Verantwortung sieht anders aus
Der vom Kabinett verabschiedete Entwurf verbietet Fracking nur in sensiblen Regionen, wie Wasserschutzgebieten. Man sei der Industrie regelrecht auf den Leim gegangen, kommentiert Theo Geers: Dieses Gesetz müsse verschärft werden.
So viel Unbehagen wie beim heute verabschiedeten Gesetzentwurf zum Fracking war selten. Verwunderlich ist das nicht. Ein Gesetz auf den Weg zu bringen, das im Grundsatz erst etwas verbietet, um es dann durch die Hintertür doch zu erlauben, schafft nun mal Unbehagen. Das müssen sich Umweltministerin Hendricks und Wirtschaftsminister Gabriel vorhalten lassen. Beide haben sich zwar bemüht, das Unbehagen in Grenzen zu halten, geschafft haben sie es nicht.

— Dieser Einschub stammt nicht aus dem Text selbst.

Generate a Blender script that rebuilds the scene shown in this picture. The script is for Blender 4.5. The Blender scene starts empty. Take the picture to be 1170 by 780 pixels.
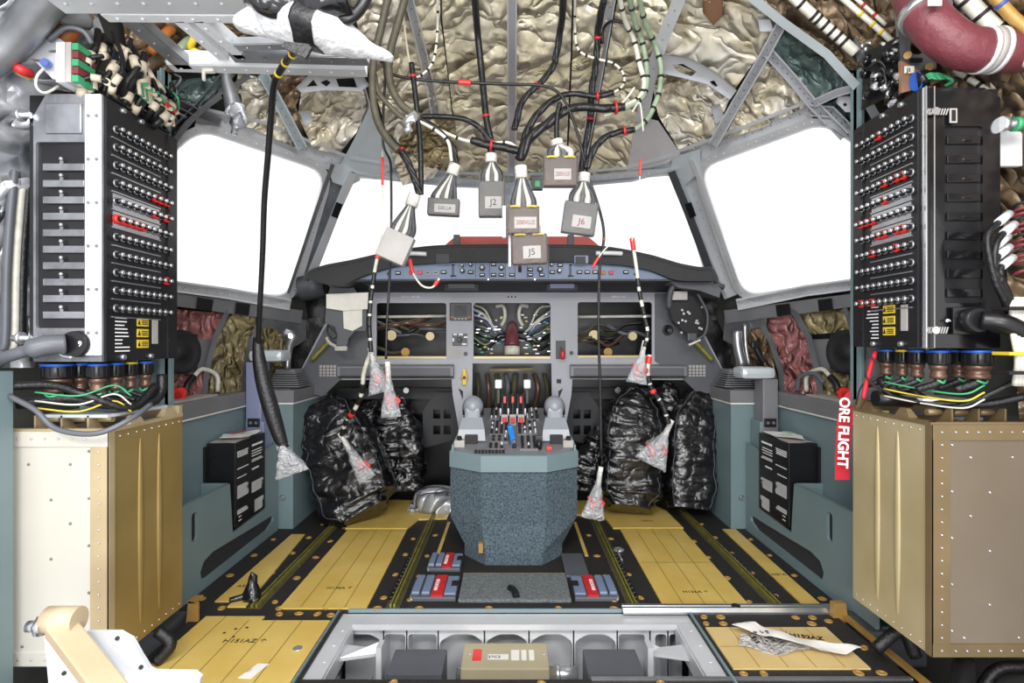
import bpy, bmesh, math, random
from mathutils import Vector as V, Matrix, noise, geometry
S = bpy.context.scene
COL = S.collection
# ---------------------------------------------------------------- camera, light
F, CZ = 640.0, 1.15                      # focal length in pixels of the 1170 px frame, eye height
cam = bpy.data.objects.new('camera', bpy.data.cameras.new('camera'))
COL.objects.link(cam); S.camera = cam
cam.data.sensor_width = 36; cam.data.lens = F / 1170 * 36; cam.data.clip_start = .05
cam.location = (0, 0, CZ); cam.rotation_euler = (math.pi / 2, 0, 0)
w = bpy.data.worlds.new('hangar_daylight'); S.world = w; w.use_nodes = True
w.node_tree.nodes['Background'].inputs[0].default_value = (1, 1, 1, 1)
w.node_tree.nodes['Background'].inputs[1].default_value = 1.15
def area(name, loc, target, sx, sy, power, col=(1, 1, 1)):
    l = bpy.data.lights.new(name, 'AREA'); l.shape = 'RECTANGLE'; l.size = sx; l.size_y = sy
    l.energy = power; l.color = col
    o = bpy.data.objects.new(name, l); COL.objects.link(o); o.location = loc
    o.rotation_euler = (V(target) - V(loc)).to_track_quat('-Z', 'Y').to_euler(); return o
area('work_light_left', (-1.0, -.9, 2.5), (-.5, 3.2, .7), .9, .5, 42, (1, .98, .95))
area('work_light_right', (.9, -.9, 2.5), (.5, 3.2, .7), .9, .5, 34, (1, .97, .93))
area('cabin_light', (0, .2, 2.6), (0, 2.6, 0), .8, .5, 20)
area('ceiling_fill_low', (0, -1.2, .9), (0, 3.3, 2.3), 1.0, .6, 46)  # added fill from low down, aimed up to brighten the ceiling
S.view_settings.view_transform = 'Standard'; S.view_settings.look = 'None'
S.view_settings.gamma = 1; S.view_settings.use_curve_mapping = False
S.view_settings.exposure = .25
# ---------------------------------------------------------------- projection helpers
def P(px, py, D): return V(((px - 585) / F * D, D, CZ - (py - 390) / F * D))
def PF(px, py, z=0.): return P(px, py, (CZ - z) * F / (py - 390))
def PX(px, py, x): return P(px, py, x * F / (px - 585))
def interp(x, tab):
    if x <= tab[0][0]: return tab[0][1]
    for (a, fa), (b, fb) in zip(tab, tab[1:]):
        if x <= b:
            return fa + (fb - fa) * (x - a) / (b - a)
    return tab[-1][1]
TW = [(0, 1.97), (1, 1.95), (2, 1.92), (2.6, 1.86), (3.2, 1.72), (3.7, 1.56), (4.2, 1.36), (4.6, 1.14), (5, .85), (5.4, .4)]
TZ = [(0, 3.0), (1.5, 2.95), (2.6, 2.76), (3.4, 2.62), (4.3, 2.34), (4.7, 2.0), (5, 1.6), (5.4, 1.1)]
def fskin(x, y, z, off):
    W = interp(y, TW) - off; H = max(interp(y, TZ) - 1 - off, .05)
    if z < 1: return (x / W) ** 2 + ((z - 1) / 3) ** 2 - 1
    return (x / W) ** 2 + ((z - 1) / H) ** 2 - 1
def skin(px, py, off=0.):
    dx, dz = (px - 585) / F, -(py - 390) / F
    D = .5; f = fskin(dx * D, D, CZ + dz * D, off)
    while f < 0 and D < 5.6: D += .12; f = fskin(dx * D, D, CZ + dz * D, off)
    a, b = D - .12, D
    for _ in range(11):
        m = (a + b) / 2
        if fskin(dx * m, m, CZ + dz * m, off) < 0: a = m
        else: b = m
    return P(px, py, a)
def inpoly(p, poly):
    x, y = p; c = False; n = len(poly)
    for i in range(n):
        x1, y1 = poly[i]; x2, y2 = poly[i - 1]
        if (y1 > y) != (y2 > y) and x < (x2 - x1) * (y - y1) / (y2 - y1) + x1: c = not c
    return c
def densify(poly, step, closed=True):
    out = []; n = len(poly)
    for i in range(n if closed else n - 1):
        a, b = V(poly[i]), V(poly[(i + 1) % n]); k = max(1, int((b - a).length / step))
        for j in range(k): out.append(tuple(a.lerp(b, j / k)))
    if not closed: out.append(tuple(poly[-1]))
    return out
def rounded(poly, r, n=5):
    out = []; N = len(poly)
    for i in range(N):
        p0, p, p1 = V(poly[i - 1]), V(poly[i]), V(poly[(i + 1) % N])
        ra = min(r, (p0 - p).length * .48, (p1 - p).length * .48)
        a = p + (p0 - p).normalized() * ra; b = p + (p1 - p).normalized() * ra
        for k in range(n + 1):
            t = k / n; out.append(tuple(a * (1 - t) ** 2 + p * 2 * t * (1 - t) + b * t * t))
    return out
def catmull(pts, k=6):
    pts = [V(p) for p in pts]
    if len(pts) < 3: return pts
    q = [pts[0] * 2 - pts[1]] + pts + [pts[-1] * 2 - pts[-2]]; out = []
    for i in range(1, len(q) - 2):
        a, b, c, d = q[i - 1:i + 3]
        for j in range(k):
            t = j / k
            out.append(.5 * ((2 * b) + (c - a) * t + (2 * a - 5 * b + 4 * c - d) * t * t + (3 * b - a - 3 * c + d) * t ** 3))
    out.append(pts[-1]); return out
def frame(o, x, y):
    x = V(x).normalized(); z = x.cross(V(y)).normalized(); y = z.cross(x)
    M = Matrix((x, y, z)).transposed().to_4x4(); M.translation = V(o); return M
# ---------------------------------------------------------------- materials
MATS = {}
def mat(name, col, rough=.5, metal=0., var=.12, scale=6., bump=0., bscale=30., kind='noise', alpha=1., coat=0., c2=None, emit=0., spec=.5):
    m = bpy.data.materials.new(name); m.use_nodes = True; N = m.node_tree.nodes; L = m.node_tree.links
    b = N['Principled BSDF']; tc = N.new('ShaderNodeTexCoord')
    n1 = N.new('ShaderNodeTexNoise'); n1.inputs['Scale'].default_value = scale; n1.inputs['Detail'].default_value = 5
    L.new(tc.outputs['Object'], n1.inputs['Vector'])
    r = N.new('ShaderNodeValToRGB'); r.color_ramp.elements[0].position = .32; r.color_ramp.elements[1].position = .68
    if c2 is None:
        lo = [c * (1 - var) for c in col]; hi = [min(1, c * (1 + var)) for c in col]
    else: lo, hi = c2, col
    r.color_ramp.elements[0].color = (*lo, 1); r.color_ramp.elements[1].color = (*hi, 1)
    L.new(n1.outputs['Fac'], r.inputs[0]); L.new(r.outputs[0], b.inputs['Base Color'])
    b.inputs['Roughness'].default_value = rough; b.inputs['Metallic'].default_value = metal
    b.inputs['Alpha'].default_value = alpha; b.inputs['Coat Weight'].default_value = coat
    b.inputs['Coat Roughness'].default_value = .15
    b.inputs['Specular IOR Level'].default_value = spec
    if emit: b.inputs['Emission Color'].default_value = (*col, 1); b.inputs['Emission Strength'].default_value = emit
    if bump:
        if kind == 'voronoi':
            t = N.new('ShaderNodeTexVoronoi'); t.feature = 'DISTANCE_TO_EDGE'; out = t.outputs['Distance']
        elif kind == 'crumple':
            nz = N.new('ShaderNodeTexNoise'); nz.inputs['Scale'].default_value = bscale * .6; nz.inputs['Detail'].default_value = 2
            L.new(tc.outputs['Object'], nz.inputs['Vector'])
            ad = N.new('ShaderNodeVectorMath'); ad.operation = 'MULTIPLY_ADD'; ad.inputs[1].default_value = (.9 / bscale,) * 3
            L.new(nz.outputs['Color'], ad.inputs[0]); L.new(tc.outputs['Object'], ad.inputs[2])
            hs = []
            for q in (1, 2.4):
                vt = N.new('ShaderNodeTexNoise'); vt.inputs['Scale'].default_value = bscale * q; vt.inputs['Detail'].default_value = .6; vt.inputs['Distortion'].default_value = .5
                L.new(ad.outputs[0], vt.inputs['Vector'])
                sb = N.new('ShaderNodeMath'); sb.operation = 'SUBTRACT'; sb.inputs[1].default_value = .5; L.new(vt.outputs['Fac'], sb.inputs[0])
                ab = N.new('ShaderNodeMath'); ab.operation = 'ABSOLUTE'; L.new(sb.outputs[0], ab.inputs[0])
                pw = N.new('ShaderNodeMath'); pw.operation = 'POWER'; pw.inputs[1].default_value = .75; L.new(ab.outputs[0], pw.inputs[0]); hs.append(pw)
            mx = N.new('ShaderNodeMath'); mx.operation = 'MULTIPLY_ADD'; mx.inputs[1].default_value = .45
            L.new(hs[1].outputs[0], mx.inputs[0]); L.new(hs[0].outputs[0], mx.inputs[2]); t = None; out = mx.outputs[0]
        else:
            t = N.new('ShaderNodeTexNoise'); t.inputs['Detail'].default_value = 6; out = t.outputs['Fac']
        if t: t.inputs['Scale'].default_value = bscale; L.new(tc.outputs['Object'], t.inputs['Vector'])
        bp = N.new('ShaderNodeBump'); bp.inputs['Strength'].default_value = min(1, bump); bp.inputs['Distance'].default_value = .9 / bscale if kind == 'crumple' else .012
        L.new(out, bp.inputs['Height']); L.new(bp.outputs[0], b.inputs['Normal'])
    MATS[name] = m; return m
def rgb(h): return tuple(((int(h[i:i + 2], 16) / 255 + .055) / 1.055) ** 2.4 if int(h[i:i + 2], 16) > 10 else int(h[i:i + 2], 16) / 3294 for i in (0, 2, 4))
mat('teal', rgb('74888d'), .42, var=.08, scale=3, bump=.05, bscale=200)
mat('teal_dark', rgb('3c5258'), .45, var=.1)
mat('greytrim', rgb('77787c'), .45, var=.08)
mat('paint', rgb('cfd1d5'), .38, .25, var=.08, scale=4, bump=.04, bscale=60)
mat('paintblue', rgb('c6d0d5'), .35, .15, var=.08, scale=4)
mat('white', rgb('dfe2e6'), .4, .1, var=.05)
mat('alu', rgb('b9bcc0'), .28, .85, var=.12, scale=9)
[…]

Dieses Gesetz muss verschärft werden und die Ansätze dafür sind in dem Gesetz ja angelegt. Wenn Fracking in Nationalparks, Natur- und Wasserschutzgebieten verboten wird, dann zeigt dies schon die Richtung, in die es gehen muss. Ganz oben steht der Schutz der Wasserreserven. Hier kann es keine Kompromisse geben. Diesem Leitgedanken - Trinkwasserschutz - muss sich alles andere unterordnen, insbesondere das Profitstreben von Konzernen. Nach dem vorliegenden Gesetzentwurf können diese darauf setzen, über das Recht zu sogenannten Probebohrungen auch in sensiblen Gebieten das Verbot des kommerziellen Frackings aufzubohren.

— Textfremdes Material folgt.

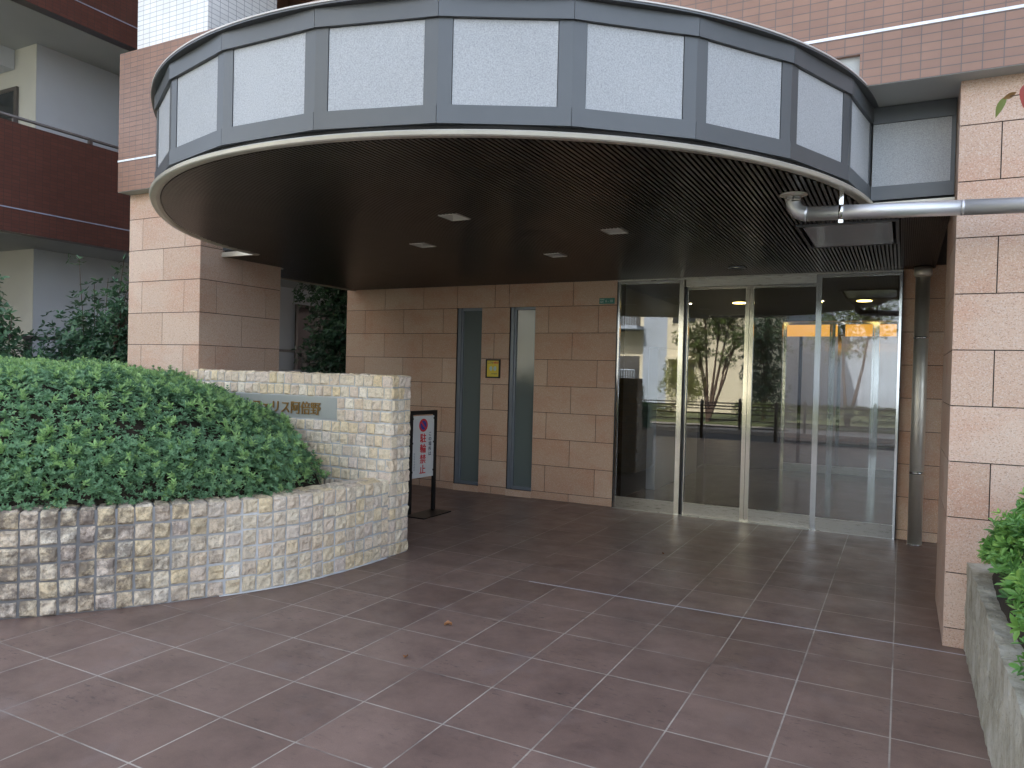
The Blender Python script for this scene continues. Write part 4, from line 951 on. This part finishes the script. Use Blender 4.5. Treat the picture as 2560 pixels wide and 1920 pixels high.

Der Industrie auf den Leim gegangen
Die Entscheidung darüber soll nach 2018 auch noch eine sechsköpfige Expertenkommission fällen. Die ist demokratisch überhaupt nicht legitimiert und noch nicht einmal zur Einstimmigkeit verdammt wie es bei der Risikotechnologie Fracking geboten ist. Das sind zwei Hintertüren, die mit Blick auf das eigentliche Anliegen - den Schutz der Lebensgrundlage Trinkwasser - viel zu weit offen stehen. Hier ist die Regierung dem Drängen der Industrie regelrecht auf den Leim gegangen. Fracking, so das fragwürdige Argument, dürfe schon allein deshalb nicht völlig verboten werden, weil die Förderung heimischen Erdgases Deutschland zumindest ein bisschen unabhängiger mache zum Beispiel von Russland. Platter geht's nimmer.

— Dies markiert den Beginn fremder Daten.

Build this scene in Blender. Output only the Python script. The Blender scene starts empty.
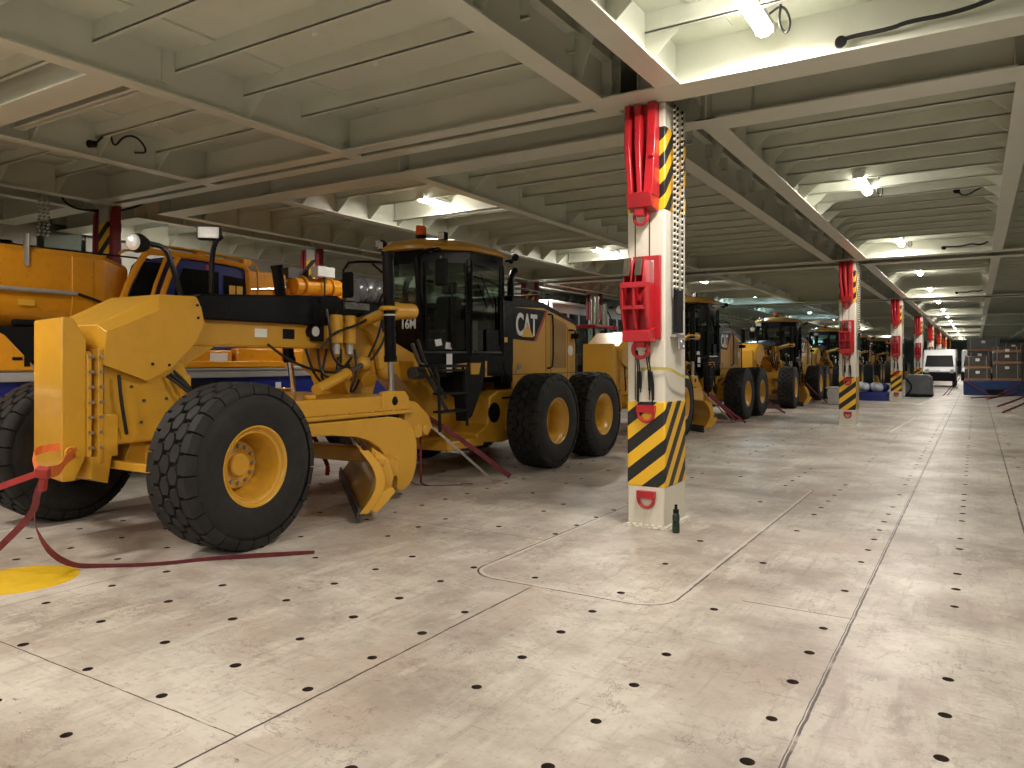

Zehn Prozent unseres Erdgases stammt noch aus heimischen Feldern. Die Tendenz ist fallend und das liegt schlicht daran, weil die Reserven aufgebraucht sind. Das wiederum leitet über zur eigentlichen Frage, die auch zu diskutieren ist: Muss man - wie es beim Fracking exemplarisch ist - wirklich auch noch die letzten Reserven eines Rohstoffes aus dem Boden quetschen? Verfrühstückt wird dadurch alles, gewonnen dagegen wenig. Abgesehen vom Risiko für die Wasservorräte springt im besten Fall eine Art Galgenfrist von ein paar Jahren heraus, in denen das heimische Gas noch gefördert würde, dann aber ist Schluss. Und zwar endgültig.
Fracking löst kein Problem, das wird bei unserer Energieversorgung haben. Seine Befürworter machen es sich sehr einfach: Sie gaukeln uns vor, dass es mit dem Öl oder dem Gas schon immer irgendwie weiter geht. Wenn die konventionellen Lagerstätten leer sind, nehmen wir eben die unkonventionellen. Nachhaltige Politik nach dem Prinzip Verantwortung sieht wahrlich anders aus.